Ser amable, simpática, y de paso hacer su trabajo, no pedía más. No sé si por el mal humor que me generó la falta de cortesía, pero ya nada de lo que había en el lugar me convencía. No tengo idea de cuál será la realidad de esta vendedora. Tal vez cobra horas en negro, o su sueldo no le alcanza y hace malabares para llegar a fin de mes. Incluso podría imaginarme que inició una carrera universitaria, que la necesidad de trabajar por su subsistencia la llevó a abandonar. ¡Vaya a saber qué frustraciones lleva en andas! De todos modos, pienso en la larga fila de personas que aún hoy aguardan por un trabajo y desde ese punto de vista no puedo dejar de considerarla una privilegiada por poseerlo y conservarlo, y una desconsiderada por no cuidarlo.
La dueña, pensé, me hubiese atendido de otra manera. De hecho, me hubiese atendido, porque la vendedora lo único que hizo fue dejarme pasar. No digo irse al extremo de esas empleadas que te quieren vender a toda costa cualquier prenda y te hacen abrir el vestidor y exclaman, posicionando su mano en el pecho y luego en tu hombro: ¡Te queda divino, corazón! Y vos sabés que envuelta en esas ropas sos lo más parecido a una de las carpas de la fiesta de disfraces. ¡Qué le vas a contestar!

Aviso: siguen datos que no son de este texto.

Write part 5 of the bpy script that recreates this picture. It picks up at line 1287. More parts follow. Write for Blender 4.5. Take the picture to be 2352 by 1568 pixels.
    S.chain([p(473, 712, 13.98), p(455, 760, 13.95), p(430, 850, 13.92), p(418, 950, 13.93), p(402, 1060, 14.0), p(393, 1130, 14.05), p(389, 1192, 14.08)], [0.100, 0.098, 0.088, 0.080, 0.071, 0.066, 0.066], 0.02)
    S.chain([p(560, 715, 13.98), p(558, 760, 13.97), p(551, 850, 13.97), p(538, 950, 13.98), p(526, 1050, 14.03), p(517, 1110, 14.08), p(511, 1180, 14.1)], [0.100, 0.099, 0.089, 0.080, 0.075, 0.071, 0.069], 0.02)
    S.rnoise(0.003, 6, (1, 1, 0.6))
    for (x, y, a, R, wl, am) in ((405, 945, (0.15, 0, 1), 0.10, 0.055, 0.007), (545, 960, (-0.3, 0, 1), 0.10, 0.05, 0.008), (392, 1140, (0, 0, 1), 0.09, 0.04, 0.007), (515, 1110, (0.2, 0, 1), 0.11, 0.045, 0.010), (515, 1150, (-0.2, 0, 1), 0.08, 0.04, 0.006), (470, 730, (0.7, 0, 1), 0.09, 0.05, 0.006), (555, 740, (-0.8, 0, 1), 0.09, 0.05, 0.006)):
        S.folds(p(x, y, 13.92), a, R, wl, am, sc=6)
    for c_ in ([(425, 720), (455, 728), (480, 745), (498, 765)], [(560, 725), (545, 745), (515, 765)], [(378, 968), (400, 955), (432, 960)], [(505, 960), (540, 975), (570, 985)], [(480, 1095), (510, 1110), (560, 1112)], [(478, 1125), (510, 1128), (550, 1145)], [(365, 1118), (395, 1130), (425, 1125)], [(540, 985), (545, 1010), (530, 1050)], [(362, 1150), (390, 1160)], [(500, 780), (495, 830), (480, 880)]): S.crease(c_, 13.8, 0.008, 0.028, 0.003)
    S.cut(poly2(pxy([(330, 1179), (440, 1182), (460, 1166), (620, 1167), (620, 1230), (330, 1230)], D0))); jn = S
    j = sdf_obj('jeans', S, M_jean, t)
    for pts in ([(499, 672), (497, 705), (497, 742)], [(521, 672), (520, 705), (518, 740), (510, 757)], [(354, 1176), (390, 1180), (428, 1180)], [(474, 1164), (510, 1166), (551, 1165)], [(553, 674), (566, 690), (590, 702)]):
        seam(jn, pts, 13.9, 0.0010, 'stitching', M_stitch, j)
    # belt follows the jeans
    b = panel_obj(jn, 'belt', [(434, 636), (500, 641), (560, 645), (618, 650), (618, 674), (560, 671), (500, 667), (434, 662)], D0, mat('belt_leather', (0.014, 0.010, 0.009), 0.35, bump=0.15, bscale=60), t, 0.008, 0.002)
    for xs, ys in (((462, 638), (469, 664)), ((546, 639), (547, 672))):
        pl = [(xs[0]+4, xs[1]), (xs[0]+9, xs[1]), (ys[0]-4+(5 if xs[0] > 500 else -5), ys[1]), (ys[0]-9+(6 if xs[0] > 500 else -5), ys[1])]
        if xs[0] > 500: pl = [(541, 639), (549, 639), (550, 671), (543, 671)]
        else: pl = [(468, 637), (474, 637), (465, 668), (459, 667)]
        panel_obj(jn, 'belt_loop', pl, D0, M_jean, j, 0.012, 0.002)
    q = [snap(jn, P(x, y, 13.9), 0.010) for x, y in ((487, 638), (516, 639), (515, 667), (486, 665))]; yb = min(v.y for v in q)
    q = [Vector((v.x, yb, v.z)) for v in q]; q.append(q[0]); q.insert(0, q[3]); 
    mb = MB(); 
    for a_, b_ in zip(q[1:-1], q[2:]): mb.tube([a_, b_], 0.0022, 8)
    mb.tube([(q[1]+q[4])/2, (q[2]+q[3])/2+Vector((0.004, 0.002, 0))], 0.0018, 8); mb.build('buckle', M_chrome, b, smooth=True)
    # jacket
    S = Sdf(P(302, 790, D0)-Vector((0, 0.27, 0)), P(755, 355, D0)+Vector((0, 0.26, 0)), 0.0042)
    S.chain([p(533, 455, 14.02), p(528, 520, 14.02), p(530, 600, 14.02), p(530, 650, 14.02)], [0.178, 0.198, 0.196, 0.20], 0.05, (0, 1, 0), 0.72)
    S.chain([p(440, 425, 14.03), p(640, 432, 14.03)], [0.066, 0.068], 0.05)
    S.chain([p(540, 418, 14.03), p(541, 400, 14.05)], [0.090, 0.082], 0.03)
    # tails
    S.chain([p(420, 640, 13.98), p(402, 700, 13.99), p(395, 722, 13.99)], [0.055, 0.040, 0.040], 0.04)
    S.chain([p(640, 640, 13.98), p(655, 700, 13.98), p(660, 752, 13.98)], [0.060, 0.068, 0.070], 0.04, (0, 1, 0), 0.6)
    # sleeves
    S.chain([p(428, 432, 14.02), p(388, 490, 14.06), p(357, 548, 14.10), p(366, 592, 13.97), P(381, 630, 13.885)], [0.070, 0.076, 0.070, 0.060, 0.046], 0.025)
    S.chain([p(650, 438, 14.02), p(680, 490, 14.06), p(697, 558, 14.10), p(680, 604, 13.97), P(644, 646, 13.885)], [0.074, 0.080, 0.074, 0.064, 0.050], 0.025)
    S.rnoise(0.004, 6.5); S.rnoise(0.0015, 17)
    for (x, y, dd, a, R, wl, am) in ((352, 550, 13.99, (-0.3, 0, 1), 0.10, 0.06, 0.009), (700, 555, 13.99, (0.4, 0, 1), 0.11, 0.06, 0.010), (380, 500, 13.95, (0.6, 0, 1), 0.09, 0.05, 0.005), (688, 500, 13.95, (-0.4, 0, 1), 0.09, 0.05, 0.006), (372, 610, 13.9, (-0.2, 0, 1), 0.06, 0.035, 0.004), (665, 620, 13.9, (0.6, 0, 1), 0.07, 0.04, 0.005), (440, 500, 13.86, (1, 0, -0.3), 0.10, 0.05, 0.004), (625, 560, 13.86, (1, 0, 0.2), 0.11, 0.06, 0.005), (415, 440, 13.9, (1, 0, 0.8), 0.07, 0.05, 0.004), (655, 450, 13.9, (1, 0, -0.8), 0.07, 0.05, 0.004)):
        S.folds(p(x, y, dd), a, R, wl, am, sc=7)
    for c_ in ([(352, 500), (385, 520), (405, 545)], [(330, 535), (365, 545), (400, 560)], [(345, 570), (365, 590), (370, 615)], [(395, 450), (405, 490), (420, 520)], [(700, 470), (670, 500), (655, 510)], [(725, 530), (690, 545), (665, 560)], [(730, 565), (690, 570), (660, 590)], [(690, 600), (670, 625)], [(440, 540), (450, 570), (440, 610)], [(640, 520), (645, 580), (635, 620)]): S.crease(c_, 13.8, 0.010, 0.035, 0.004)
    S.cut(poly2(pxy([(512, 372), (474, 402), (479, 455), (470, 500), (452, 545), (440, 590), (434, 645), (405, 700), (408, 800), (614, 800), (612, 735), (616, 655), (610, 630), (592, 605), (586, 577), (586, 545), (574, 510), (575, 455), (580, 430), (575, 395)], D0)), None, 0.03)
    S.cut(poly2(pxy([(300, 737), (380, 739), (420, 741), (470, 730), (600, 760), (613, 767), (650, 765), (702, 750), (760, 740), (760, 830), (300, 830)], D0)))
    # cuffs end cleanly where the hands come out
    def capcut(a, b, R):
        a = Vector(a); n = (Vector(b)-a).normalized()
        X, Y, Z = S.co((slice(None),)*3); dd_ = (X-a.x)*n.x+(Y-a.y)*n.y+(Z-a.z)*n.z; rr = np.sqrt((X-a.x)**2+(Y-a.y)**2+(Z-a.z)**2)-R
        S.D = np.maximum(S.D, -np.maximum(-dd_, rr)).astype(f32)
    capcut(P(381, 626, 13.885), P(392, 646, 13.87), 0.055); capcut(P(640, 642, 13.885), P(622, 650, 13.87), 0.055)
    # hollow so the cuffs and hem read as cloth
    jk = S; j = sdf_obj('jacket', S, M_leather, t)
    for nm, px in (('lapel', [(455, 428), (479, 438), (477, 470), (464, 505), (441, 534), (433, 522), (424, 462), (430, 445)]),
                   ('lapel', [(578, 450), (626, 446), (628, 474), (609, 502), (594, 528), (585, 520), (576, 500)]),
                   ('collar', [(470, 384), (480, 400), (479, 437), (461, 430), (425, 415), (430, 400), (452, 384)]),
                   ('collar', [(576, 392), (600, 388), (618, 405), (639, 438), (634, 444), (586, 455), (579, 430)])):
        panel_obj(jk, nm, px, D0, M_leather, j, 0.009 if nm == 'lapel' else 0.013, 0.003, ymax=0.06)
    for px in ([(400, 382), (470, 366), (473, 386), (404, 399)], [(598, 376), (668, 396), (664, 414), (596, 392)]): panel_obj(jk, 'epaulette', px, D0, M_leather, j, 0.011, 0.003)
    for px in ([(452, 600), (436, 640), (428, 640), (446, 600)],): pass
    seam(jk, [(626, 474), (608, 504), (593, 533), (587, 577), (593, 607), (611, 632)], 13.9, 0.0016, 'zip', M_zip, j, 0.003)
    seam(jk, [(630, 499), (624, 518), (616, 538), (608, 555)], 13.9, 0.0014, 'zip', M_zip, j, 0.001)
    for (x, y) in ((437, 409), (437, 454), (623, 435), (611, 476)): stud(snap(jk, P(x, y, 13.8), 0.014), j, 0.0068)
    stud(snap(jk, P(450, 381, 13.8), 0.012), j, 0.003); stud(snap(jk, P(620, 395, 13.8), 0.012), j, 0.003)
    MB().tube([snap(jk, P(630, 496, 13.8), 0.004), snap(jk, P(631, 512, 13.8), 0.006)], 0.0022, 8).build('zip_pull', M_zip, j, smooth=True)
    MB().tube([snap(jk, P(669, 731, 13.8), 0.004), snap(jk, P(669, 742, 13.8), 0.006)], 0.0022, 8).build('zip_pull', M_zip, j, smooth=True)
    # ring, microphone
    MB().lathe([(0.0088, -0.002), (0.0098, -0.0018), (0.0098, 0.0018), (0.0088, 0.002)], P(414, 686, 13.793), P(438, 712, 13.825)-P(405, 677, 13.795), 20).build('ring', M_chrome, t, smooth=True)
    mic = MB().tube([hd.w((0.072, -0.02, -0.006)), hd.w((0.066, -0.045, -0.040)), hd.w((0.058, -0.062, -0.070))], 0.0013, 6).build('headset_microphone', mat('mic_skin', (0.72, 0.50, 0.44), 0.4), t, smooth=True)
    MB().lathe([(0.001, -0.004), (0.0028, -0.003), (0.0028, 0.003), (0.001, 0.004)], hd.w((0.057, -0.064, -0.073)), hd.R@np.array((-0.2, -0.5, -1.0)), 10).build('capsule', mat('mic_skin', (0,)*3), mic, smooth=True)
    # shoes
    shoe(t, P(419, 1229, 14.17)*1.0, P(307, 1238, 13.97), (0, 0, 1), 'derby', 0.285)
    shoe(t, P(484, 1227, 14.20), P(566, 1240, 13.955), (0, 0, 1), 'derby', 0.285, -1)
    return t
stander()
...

Pero sí tratarme como el cliente que soy y respetar mi derecho. En todo eso pensaba mientras me retiraba del local, de más está decir que la chica no hizo ni el más mínimo intento de retenerme. Afuera aún llovía. A un metro había otra puerta. Otro local, pero de ropa y aunque no lo tenía pensado, a esa altura caí en la cuenta de que una prenda de vestir le iría bien a mi amiga, porque siempre hace falta.

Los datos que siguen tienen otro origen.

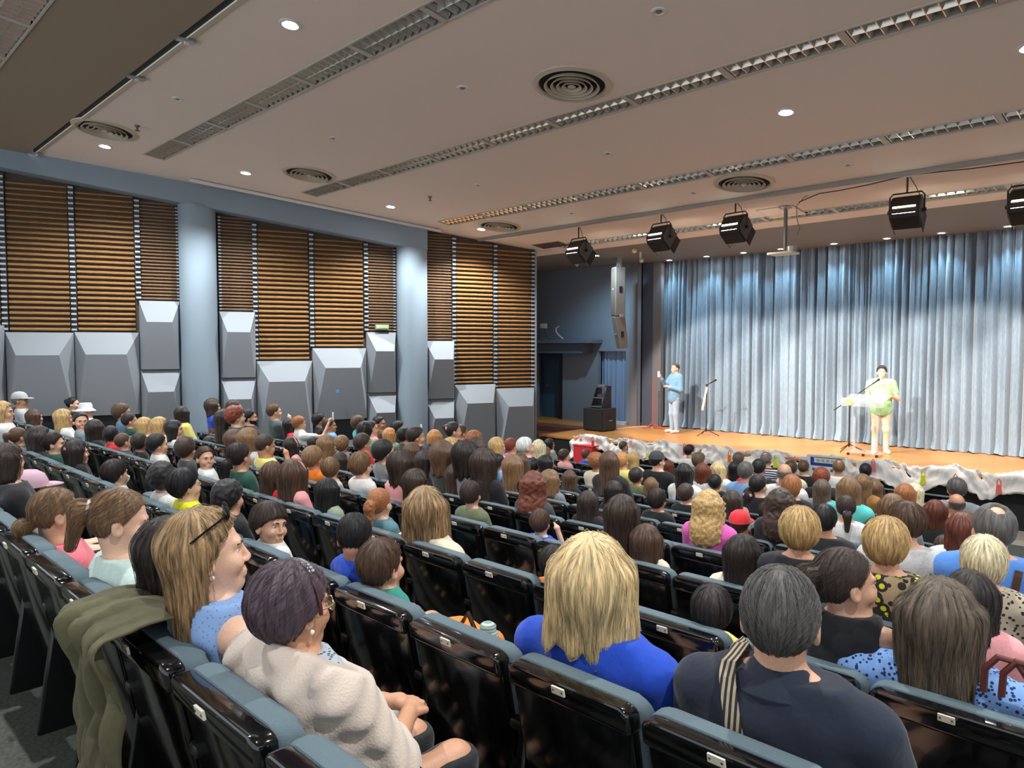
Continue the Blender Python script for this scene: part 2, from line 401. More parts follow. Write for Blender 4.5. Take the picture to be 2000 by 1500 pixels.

El muchacho que atendía el lugar me hizo dos o tres preguntas básicas: edad de la destinataria del regalo, modo de vestir y colores preferidos. Al tercer modelo, ya tenía decidido mi regalo. Y le agradecí la atención. Él estaba completamente ajeno a mi vivencia minutos antes, pero me pareció justo agradecerle que hiciera bien su trabajo. No me preguntó sobre mi vida, no me contó nada de la suya; solo hubo comentarios de rigor acerca de la lluvia y la falta de venta de ropa de invierno, porque el frío hasta ese momento no había llegado. Y me fui con mi bolsita a cuestas y con un tilde en mi lista de negocios a los cuales no concurrir más y otro al que podría volver.

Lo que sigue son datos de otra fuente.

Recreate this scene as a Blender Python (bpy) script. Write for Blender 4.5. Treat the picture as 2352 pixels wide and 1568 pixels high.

No se debe naturalizar la mala atención. Por supuesto que a ese primer local no vuelvo más. Pero no es el único en donde se atiende a desgano. Tampoco el mal humor y la falta de atención es privativo de los comercios de distintos rubros. Pasa en los bancos, tenés que esperar horas porque solo hay dos cajas y justo cuando te toca a vos la persona a cargo de la atención al público cortó para tomarse un café. Pasa en los organismos oficiales, vas con turno, pero al llegar tenés que volver a sacar turno, perdés toda la mañana y a los papeles que llevaste, porque fueron esos los que te pidieron por teléfono, siempre le falta algo, y volvés a empezar. Tanto se habla de marketing hoy en día, tantas capacitaciones en dicha área, tantos nuevos departamentos de marketing abiertos en las empresas, incorporación de estrategias de ventas para alcanzar a los clientes y mantenerse competitivo y en estas ocasiones es donde siento que no sirve para nada.
Las estadísticas dicen que un cliente satisfecho cuenta su experiencia a cinco personas, mientras que un cliente insatisfecho lo cuenta al menos a 11 personas. Entonces, ¡qué les cuesta ser simpáticos, ser amables! Si en definitiva el efecto espejo es real. Porqué no mejorar la atención para que haya cada vez menos clientes insatisfechos y malhumorados. Y de a poco ir mejorando el clima en que vivimos.